One day in July of 1968, Mr Holmes our Cookridge County Primary School headteacher had walked into Mrs Moulton classroom and we had all sat upright, arms folded, and waited – he’d come to announce the results of the 11 plus examination.
We were in the final year of the first phase of our education, we were 30 pupils, all 11 years of age, the eldest in our small community school, we’d been there since we were 5 years old and we thought we knew it all. A few months earlier we’d taken the 11 plus examination, the culmination of the six years we’d spent at primary school, the exam that would prove whether we did know it all or not, the 11 plus was the big one, the exam that would decide what the rest of your life would be, you had two choices, pass the exam and go on to grammar school or fail and go to a secondary modern.
Grammar school meant schooling in the “traditional” way with the focus on hard work and academic success, the ultimate aim being to be accepted into the sixth form and go on to take “A” levels, then if you were among the cream of peers, go to university. A grammar school day was highly regimented, a grammar school year involved lots of exams to pass, at least one major exam in every subject at the end of every term and sometimes at the end of every half term, you were assessed all the way through grammar school and weekly exams in most subjects were normal.
Secondary Modern education (and I borrow from the experience of my younger brother here who failed his 11 plus exam) meant five years of senior school waiting for the day when they’d open the door and tell you to bugger off and get a job in a factory, go to secondary school and you were left in no doubt that for the rest of your life you would be factory fodder and your bosses would have come from the grammar school up the road – you should accept this as if carved in rock, and should not hold any further ambitions as these were above your station in life – the 11 plus exam decided all of this.

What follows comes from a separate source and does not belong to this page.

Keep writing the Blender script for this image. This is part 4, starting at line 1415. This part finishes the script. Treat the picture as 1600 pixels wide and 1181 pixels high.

And so we sat there, deathly quiet, bolt upright, arms folded, at this important fork in the road of our young lives, the next few minutes would dictate which fork in the road we took, education and a good job, or factory fodder. The momentous nature of the exam result hadn’t yet settled in our 11 year old heads of course, we knew it was important, our parents had told us it was important, some kids had been told more than other just how important it was, the kids of lawyers and doctors and senior civil servants had all been warned just how horrible their lives would be if they failed, but for me it was a case of “do your best love” and it was left at that, neither of my parents had had a grammar school education and whilst they hoped that I would, I can’t recall them putting any pressure on me, probably because whilst they thought I had a chance they knew that my brother’s academic record had spelled out “factory fodder” since the day he started school and they would not place me on a higher pedestal than him.
Mr Holmes did not delay the announcement for one minute longer than necessary, with a warning to listen carefully he quickly went down the list of thirty names in alphabetical order stating “pass” or “fail” to each one, then left the list with Mrs Moulton and walked out of the room.
It was a harsh way to introduce thirty innocent kids to the way of the new competitive world that they would soon be entering and it was the final seal on the end of six years of the cosy primary school family that we had become.